Omit every picture and return the rest of the data unaltered.

** BEGIN Provided material **

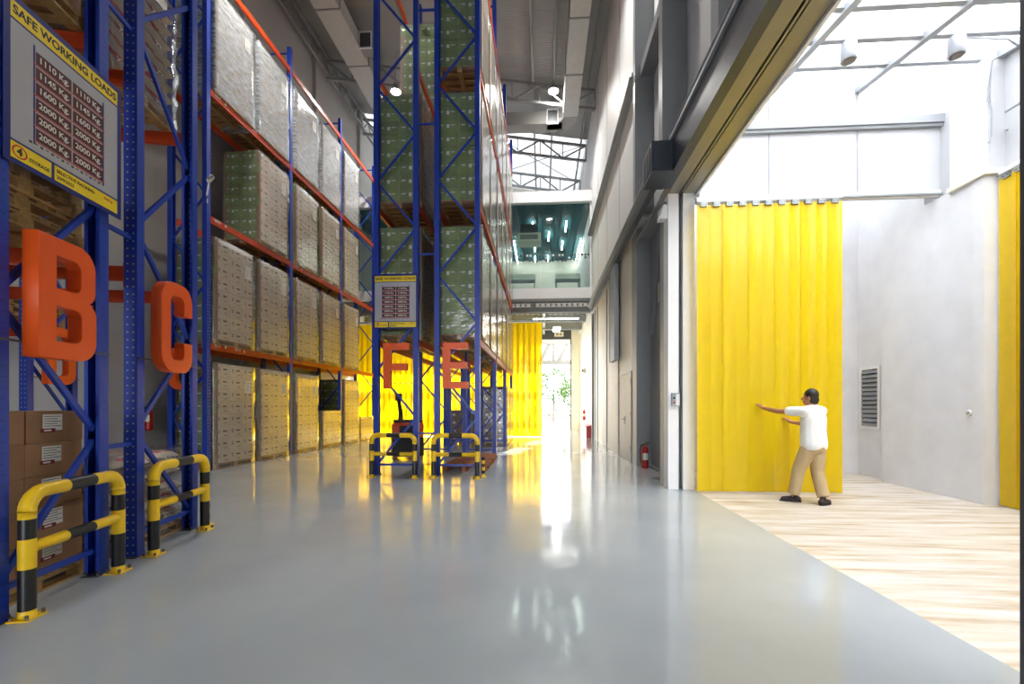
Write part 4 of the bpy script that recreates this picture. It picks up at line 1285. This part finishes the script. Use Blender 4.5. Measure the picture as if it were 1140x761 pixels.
MB().box(-0.42, 0.42, -0.458, -0.45, 0.08, 0.30, 'panel_grey').build('air_grille', t)
MB().box(-0.4, 0.4, -0.3, 0.4, 0.40, 0.85, 'dark_steel').build('plenum', t)
for sx in (-0.45, 0.45): MB().cyl((sx, 0, 0.4), (sx, 0, 1.40), 0.012, 8, 'steel').build('hanger_rod', t)
for i, x in enumerate((-0.95, 1.2)):
    t = thing('office_desk', ['pale office desk behind the glass, nearer the racks', 'pale office desk behind the glass, near the white wall'][i], 'desk', (x, 21.6, 6.74), 0, 'office desks')
    MB().box(-0.6, 0.6, -0.35, 0.35, 0.72, 0.75, 'white_paint').build('desk_top', t)
    MB().box(-0.6, 0.6, 0.32, 0.35, 0.75, 1.15, 'cream_wall').build('screen_panel', t)
    for sx in (-0.55, 0.55): MB().box(sx - 0.03, sx + 0.03, -0.32, 0.32, 0, 0.72, 'grey_steel').build('leg', t)

# beneath the office
mb = MB()
for y in (20.7, 23.0, 25.3): mb.box(-9.3, 2.2, y, y + 0.16, 5.75, 6.2, 'grey_steel').box(-9.3, 2.2, y - 0.08, y + 0.24, 5.75, 5.79, 'grey_steel')
for x in (-6, -3.0, 0.0): mb.box(x, x + 0.14, 20.9, 27.7, 5.85, 6.2, 'grey_steel')
struct(mb, 'beam_under_office', 'grey steel beams under the office floor', cat='beam')
mb = MB()
for i in range(40): mb.box(-9.2 + i * 0.28, -9.1 + i * 0.28, 21.8, 27.7, 6.12, 6.2, 'duct')
struct(mb, 'ceiling_under_office', 'ribbed pale ceiling beneath the office', cat='ceiling')
mb = MB()
for (x0, x1, z) in ((-0.3, 1.9, 5.98), (-2.4, -0.5, 5.98), (-5.5, -2.6, 5.98)):
    mb.box(x0, x1, 20.42, 20.46, z - 0.02, z + 0.0, 'white_alu').box(x0, x1, 20.42, 20.46, z + 0.13, z + 0.15, 'white_alu')
    k = x0
    while k < x1:
        mb.box(k, k + 0.16, 20.42, 20.46, z, z + 0.13, 'white_alu'); k += 0.24
for k in (-5.0, -3.2, -2.0, -0.8, 0.2, 1.6): mb.box(k, k + 0.02, 20.42, 20.46, 6.1, 6.2, 'white_alu')
tag(mb.build('perforated_tray'), 'white perforated cable tray under the office floor edge', 'cable tray')
t = thing('ceiling_tube', 'lit tube lamp hung under the office near the curtain end', 'lamp', (0.75, 24.2, 5.55), 0, 'lamps beneath the office')
MB().box(-0.18, 0.18, -0.6, 0.6, 0, 0.03, 'tube').build('diffuser', t); MB().box(-0.2, 0.2, -0.62, 0.62, 0.03, 0.09, 'white_alu').cyl((0, -0.4, 0.09), (0, -0.4, 0.57), 0.008, 6, 'steel').cyl((0, 0.4, 0.09), (0, 0.4, 0.57), 0.008, 6, 'steel').build('housing', t)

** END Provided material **

■ **The answer**
Write part 4 of the bpy script that recreates this picture. It picks up at line 1285. This part finishes the script. Use Blender 4.5. Measure the picture as if it were 1140x761 pixels.
MB().box(-0.42, 0.42, -0.458, -0.45, 0.08, 0.30, 'panel_grey').build('air_grille', t)
MB().box(-0.4, 0.4, -0.3, 0.4, 0.40, 0.85, 'dark_steel').build('plenum', t)
for sx in (-0.45, 0.45): MB().cyl((sx, 0, 0.4), (sx, 0, 1.40), 0.012, 8, 'steel').build('hanger_rod', t)
for i, x in enumerate((-0.95, 1.2)):
    t = thing('office_desk', ['pale office desk behind the glass, nearer the racks', 'pale office desk behind the glass, near the white wall'][i], 'desk', (x, 21.6, 6.74), 0, 'office desks')
    MB().box(-0.6, 0.6, -0.35, 0.35, 0.72, 0.75, 'white_paint').build('desk_top', t)
    MB().box(-0.6, 0.6, 0.32, 0.35, 0.75, 1.15, 'cream_wall').build('screen_panel', t)
    for sx in (-0.55, 0.55): MB().box(sx - 0.03, sx + 0.03, -0.32, 0.32, 0, 0.72, 'grey_steel').build('leg', t)

# beneath the office
mb = MB()
for y in (20.7, 23.0, 25.3): mb.box(-9.3, 2.2, y, y + 0.16, 5.75, 6.2, 'grey_steel').box(-9.3, 2.2, y - 0.08, y + 0.24, 5.75, 5.79, 'grey_steel')
for x in (-6, -3.0, 0.0): mb.box(x, x + 0.14, 20.9, 27.7, 5.85, 6.2, 'grey_steel')
struct(mb, 'beam_under_office', 'grey steel beams under the office floor', cat='beam')
mb = MB()
for i in range(40): mb.box(-9.2 + i * 0.28, -9.1 + i * 0.28, 21.8, 27.7, 6.12, 6.2, 'duct')
struct(mb, 'ceiling_under_office', 'ribbed pale ceiling beneath the office', cat='ceiling')
mb = MB()
for (x0, x1, z) in ((-0.3, 1.9, 5.98), (-2.4, -0.5, 5.98), (-5.5, -2.6, 5.98)):
    mb.box(x0, x1, 20.42, 20.46, z - 0.02, z + 0.0, 'white_alu').box(x0, x1, 20.42, 20.46, z + 0.13, z + 0.15, 'white_alu')
    k = x0
    while k < x1:
        mb.box(k, k + 0.16, 20.42, 20.46, z, z + 0.13, 'white_alu'); k += 0.24
for k in (-5.0, -3.2, -2.0, -0.8, 0.2, 1.6): mb.box(k, k + 0.02, 20.42, 20.46, 6.1, 6.2, 'white_alu')
tag(mb.build('perforated_tray'), 'white perforated cable tray under the office floor edge', 'cable tray')
t = thing('ceiling_tube', 'lit tube lamp hung under the office near the curtain end', 'lamp', (0.75, 24.2, 5.55), 0, 'lamps beneath the office')
MB().box(-0.18, 0.18, -0.6, 0.6, 0, 0.03, 'tube').build('diffuser', t); MB().box(-0.2, 0.2, -0.62, 0.62, 0.03, 0.09, 'white_alu').cyl((0, -0.4, 0.09), (0, -0.4, 0.57), 0.008, 6, 'steel').cyl((0, 0.4, 0.09), (0, 0.4, 0.57), 0.008, 6, 'steel').build('housing', t)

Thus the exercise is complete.